Which is why our oil tank is in the garage.

Sort of...

It's in its own little room with fireproof plasterboard, it's a bunded tank... did someone mention extra regulations?

We actually had trouble getting the BCO to read the regs; They are complex.

But this way it's hard to steal from, and it'll never be affected by UV.

Andy

Reply to
Vir Campestris

Electric blanket does, particularly one on a time switch so it come on an hour or so before you go to bed.

Much cheaper to run too.

Reply to
jeikppkywk

Presumably lots of cogs in the first case and a low pressure turbine driven by convection in the second case.

Reply to
Roger Hayter

At the moment, but pressure is on to reduce coal useage and the railway preservation societies are seriously worried about it. They have an exemption from the regulations, so they will not be prevented from buying or using coal, but they are seriously concerned that as domestic use falls, there will not be enough demand to support the delivery systems and prices will rise hugely, followed by it becoming nigh on impossible to get delivery of "small" quantities - and small in their terms is hugely bigger than any domestic delivery.

SteveW

Reply to
Steve Walker

Well, you forgot to mention accessibility to the oil tanker. I could have a tank in my back garden but the oil tanker wont get to it. If it goes on my front garden it is both insecure, a hazard and an eye sore, not to mention, in both cases a major upheaval of what is already there.

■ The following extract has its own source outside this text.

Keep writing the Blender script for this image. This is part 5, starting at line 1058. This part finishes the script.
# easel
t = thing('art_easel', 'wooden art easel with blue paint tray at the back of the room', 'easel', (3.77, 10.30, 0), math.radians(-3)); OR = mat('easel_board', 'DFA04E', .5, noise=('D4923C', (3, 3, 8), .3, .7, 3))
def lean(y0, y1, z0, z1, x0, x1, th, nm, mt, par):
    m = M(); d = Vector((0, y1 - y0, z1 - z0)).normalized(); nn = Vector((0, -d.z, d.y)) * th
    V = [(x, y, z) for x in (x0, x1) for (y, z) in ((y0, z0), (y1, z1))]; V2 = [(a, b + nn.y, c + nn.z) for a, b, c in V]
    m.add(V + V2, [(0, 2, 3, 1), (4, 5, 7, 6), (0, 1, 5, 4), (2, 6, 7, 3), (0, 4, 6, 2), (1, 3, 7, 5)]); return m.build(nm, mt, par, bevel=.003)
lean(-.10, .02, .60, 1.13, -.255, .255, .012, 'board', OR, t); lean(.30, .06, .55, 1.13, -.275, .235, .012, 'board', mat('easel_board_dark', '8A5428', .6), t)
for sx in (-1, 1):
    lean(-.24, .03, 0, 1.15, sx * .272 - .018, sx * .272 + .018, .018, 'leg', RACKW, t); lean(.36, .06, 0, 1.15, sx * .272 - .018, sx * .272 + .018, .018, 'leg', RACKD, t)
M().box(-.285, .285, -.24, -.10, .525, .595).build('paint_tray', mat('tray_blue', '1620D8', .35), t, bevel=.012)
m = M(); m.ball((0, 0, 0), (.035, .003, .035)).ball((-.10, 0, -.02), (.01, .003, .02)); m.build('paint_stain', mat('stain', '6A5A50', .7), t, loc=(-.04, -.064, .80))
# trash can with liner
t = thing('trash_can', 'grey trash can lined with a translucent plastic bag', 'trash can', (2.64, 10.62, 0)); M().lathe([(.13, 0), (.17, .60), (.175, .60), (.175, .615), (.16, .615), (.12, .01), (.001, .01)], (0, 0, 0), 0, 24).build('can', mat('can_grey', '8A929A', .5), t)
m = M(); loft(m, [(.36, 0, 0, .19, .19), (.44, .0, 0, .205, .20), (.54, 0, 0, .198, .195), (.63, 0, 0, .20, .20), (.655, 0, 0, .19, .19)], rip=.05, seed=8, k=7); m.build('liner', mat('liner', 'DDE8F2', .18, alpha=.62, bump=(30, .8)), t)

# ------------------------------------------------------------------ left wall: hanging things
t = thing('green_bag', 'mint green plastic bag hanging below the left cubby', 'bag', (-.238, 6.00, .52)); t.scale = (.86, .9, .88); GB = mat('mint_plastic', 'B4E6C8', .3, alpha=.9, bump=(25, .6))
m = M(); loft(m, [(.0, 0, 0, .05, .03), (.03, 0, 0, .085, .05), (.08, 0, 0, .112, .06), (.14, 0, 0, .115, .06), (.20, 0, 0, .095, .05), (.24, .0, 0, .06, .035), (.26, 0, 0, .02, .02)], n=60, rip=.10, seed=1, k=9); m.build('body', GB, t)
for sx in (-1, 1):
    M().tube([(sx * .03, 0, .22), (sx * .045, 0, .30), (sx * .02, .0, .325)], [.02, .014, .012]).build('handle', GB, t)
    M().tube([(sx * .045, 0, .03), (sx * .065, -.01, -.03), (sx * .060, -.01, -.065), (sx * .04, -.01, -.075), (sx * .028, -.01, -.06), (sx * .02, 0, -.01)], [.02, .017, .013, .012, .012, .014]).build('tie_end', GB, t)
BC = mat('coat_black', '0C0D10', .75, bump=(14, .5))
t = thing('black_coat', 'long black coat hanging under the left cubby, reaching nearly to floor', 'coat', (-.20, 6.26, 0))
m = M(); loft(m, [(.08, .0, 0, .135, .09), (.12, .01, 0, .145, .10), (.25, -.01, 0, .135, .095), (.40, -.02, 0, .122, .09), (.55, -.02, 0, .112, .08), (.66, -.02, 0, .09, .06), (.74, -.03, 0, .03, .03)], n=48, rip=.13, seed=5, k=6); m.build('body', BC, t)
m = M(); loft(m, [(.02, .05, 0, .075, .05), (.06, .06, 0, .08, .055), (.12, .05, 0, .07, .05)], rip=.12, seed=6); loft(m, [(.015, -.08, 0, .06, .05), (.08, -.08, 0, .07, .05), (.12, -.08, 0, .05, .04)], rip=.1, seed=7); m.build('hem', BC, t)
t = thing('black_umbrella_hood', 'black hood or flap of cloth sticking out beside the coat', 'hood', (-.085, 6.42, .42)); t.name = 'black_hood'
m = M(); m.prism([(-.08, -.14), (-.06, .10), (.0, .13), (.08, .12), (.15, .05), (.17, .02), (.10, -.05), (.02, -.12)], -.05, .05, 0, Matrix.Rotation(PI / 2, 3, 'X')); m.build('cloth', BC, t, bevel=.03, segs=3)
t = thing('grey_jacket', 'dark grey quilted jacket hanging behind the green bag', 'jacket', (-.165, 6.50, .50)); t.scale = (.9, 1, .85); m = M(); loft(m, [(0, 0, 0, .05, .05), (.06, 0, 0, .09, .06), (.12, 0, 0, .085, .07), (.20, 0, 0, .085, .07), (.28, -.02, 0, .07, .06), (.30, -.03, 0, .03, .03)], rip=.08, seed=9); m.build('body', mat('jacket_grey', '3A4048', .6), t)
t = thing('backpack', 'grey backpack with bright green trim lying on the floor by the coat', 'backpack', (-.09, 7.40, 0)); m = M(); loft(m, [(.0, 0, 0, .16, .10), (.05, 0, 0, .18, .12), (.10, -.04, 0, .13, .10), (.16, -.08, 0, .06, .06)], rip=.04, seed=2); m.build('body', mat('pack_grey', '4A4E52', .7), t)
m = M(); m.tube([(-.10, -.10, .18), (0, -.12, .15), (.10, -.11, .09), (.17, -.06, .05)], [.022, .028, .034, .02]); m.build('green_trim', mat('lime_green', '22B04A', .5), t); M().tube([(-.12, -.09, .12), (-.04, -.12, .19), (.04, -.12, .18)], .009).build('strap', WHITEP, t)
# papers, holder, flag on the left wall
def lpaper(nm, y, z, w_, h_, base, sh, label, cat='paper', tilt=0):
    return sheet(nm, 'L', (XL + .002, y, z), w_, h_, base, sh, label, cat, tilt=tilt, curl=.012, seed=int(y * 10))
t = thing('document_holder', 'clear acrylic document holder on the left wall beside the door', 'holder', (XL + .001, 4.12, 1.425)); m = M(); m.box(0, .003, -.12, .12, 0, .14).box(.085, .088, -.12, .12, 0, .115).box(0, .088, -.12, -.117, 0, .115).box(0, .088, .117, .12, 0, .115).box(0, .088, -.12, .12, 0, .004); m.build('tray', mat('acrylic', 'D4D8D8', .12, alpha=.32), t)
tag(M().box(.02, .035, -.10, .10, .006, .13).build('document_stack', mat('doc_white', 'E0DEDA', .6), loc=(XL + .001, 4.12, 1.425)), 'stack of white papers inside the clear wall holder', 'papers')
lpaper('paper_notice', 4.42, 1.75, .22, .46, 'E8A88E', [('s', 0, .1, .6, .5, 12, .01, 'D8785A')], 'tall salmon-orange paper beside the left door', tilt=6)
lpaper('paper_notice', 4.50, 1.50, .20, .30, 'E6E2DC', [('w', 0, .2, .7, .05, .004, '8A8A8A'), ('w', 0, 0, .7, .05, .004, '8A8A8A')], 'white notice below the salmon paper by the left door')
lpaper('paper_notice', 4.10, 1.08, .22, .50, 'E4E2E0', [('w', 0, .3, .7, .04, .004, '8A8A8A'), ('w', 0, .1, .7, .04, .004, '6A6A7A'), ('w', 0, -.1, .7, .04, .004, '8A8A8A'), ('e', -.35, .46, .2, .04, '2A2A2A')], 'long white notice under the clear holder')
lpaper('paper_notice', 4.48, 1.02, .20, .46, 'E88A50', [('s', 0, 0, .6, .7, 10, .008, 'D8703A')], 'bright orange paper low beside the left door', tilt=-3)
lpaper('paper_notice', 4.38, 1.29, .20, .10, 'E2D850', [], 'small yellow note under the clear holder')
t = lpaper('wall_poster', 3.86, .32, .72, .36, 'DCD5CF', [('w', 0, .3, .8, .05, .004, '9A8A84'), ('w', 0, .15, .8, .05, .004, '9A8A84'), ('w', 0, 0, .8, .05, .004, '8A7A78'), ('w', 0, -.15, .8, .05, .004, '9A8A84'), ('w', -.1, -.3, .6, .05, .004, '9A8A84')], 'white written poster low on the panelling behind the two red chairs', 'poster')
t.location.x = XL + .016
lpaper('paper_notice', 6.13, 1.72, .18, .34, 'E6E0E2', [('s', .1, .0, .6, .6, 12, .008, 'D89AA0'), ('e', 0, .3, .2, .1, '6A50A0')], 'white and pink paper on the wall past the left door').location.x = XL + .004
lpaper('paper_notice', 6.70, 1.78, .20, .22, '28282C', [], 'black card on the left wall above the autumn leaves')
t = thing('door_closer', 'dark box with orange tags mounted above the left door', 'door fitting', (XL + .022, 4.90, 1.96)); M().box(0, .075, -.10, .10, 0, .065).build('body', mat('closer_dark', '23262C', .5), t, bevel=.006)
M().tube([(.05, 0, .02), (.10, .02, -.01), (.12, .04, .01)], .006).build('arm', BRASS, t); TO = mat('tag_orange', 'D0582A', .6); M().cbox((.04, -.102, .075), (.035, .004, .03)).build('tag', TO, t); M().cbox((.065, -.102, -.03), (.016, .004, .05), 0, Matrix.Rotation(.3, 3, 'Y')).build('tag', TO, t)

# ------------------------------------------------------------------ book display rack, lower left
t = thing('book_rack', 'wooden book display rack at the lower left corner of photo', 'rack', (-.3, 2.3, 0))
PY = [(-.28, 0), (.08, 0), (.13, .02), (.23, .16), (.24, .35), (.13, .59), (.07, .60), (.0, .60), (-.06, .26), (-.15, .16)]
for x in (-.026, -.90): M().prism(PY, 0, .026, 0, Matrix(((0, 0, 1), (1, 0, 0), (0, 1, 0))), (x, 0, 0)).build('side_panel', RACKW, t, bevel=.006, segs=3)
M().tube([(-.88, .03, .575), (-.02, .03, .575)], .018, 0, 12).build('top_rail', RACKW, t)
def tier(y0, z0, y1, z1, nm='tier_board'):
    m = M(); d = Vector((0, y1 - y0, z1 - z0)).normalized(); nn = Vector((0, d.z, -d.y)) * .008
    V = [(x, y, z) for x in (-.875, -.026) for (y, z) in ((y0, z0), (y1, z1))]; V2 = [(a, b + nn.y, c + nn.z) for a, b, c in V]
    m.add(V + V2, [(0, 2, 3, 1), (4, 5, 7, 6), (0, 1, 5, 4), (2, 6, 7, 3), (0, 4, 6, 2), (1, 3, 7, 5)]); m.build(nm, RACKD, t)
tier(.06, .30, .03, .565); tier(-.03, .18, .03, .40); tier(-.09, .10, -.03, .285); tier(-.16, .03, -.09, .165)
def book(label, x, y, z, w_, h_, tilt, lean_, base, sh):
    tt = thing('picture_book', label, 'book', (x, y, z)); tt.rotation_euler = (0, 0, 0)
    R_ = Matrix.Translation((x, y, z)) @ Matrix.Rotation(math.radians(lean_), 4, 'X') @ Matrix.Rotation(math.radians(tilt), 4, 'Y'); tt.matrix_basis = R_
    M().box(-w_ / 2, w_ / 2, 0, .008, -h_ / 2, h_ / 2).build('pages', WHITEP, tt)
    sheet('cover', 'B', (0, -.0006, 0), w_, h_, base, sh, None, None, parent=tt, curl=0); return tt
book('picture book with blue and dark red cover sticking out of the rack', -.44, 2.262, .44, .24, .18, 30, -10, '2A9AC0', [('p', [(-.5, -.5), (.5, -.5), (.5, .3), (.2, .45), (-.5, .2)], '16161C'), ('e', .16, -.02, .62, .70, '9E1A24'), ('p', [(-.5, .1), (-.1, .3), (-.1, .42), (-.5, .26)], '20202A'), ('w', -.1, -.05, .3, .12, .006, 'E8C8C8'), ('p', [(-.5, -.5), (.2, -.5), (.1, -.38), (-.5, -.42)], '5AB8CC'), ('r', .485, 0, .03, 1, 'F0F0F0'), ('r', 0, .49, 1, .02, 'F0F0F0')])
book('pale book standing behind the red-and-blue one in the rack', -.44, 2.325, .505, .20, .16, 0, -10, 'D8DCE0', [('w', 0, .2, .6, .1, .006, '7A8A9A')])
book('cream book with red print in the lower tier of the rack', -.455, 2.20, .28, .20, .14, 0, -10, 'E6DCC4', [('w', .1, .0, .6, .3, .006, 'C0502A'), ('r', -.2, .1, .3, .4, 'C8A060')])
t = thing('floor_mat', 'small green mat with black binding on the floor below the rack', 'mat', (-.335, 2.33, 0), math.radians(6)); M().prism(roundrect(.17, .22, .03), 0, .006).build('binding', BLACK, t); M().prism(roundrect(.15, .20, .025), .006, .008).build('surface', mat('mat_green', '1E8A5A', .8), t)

I am against the change. OH prefers gas. I dont like gas either.

I am looking at the notion of opening the kitchen fireplace for coal/wood ( not the bedroom one that OH wants to open.) That means taking out a run of cabinets.

Reply to
aprilsweetheartrose

It will if you have access to a road anywhere from your property.

Before my friends recently moved they rented a house with the tank in the back garden. The tanker parked in the street and then ran the hose through the front door and out of the back door. This was common in the village where they lived and the tankers were all equipped with very long hoses.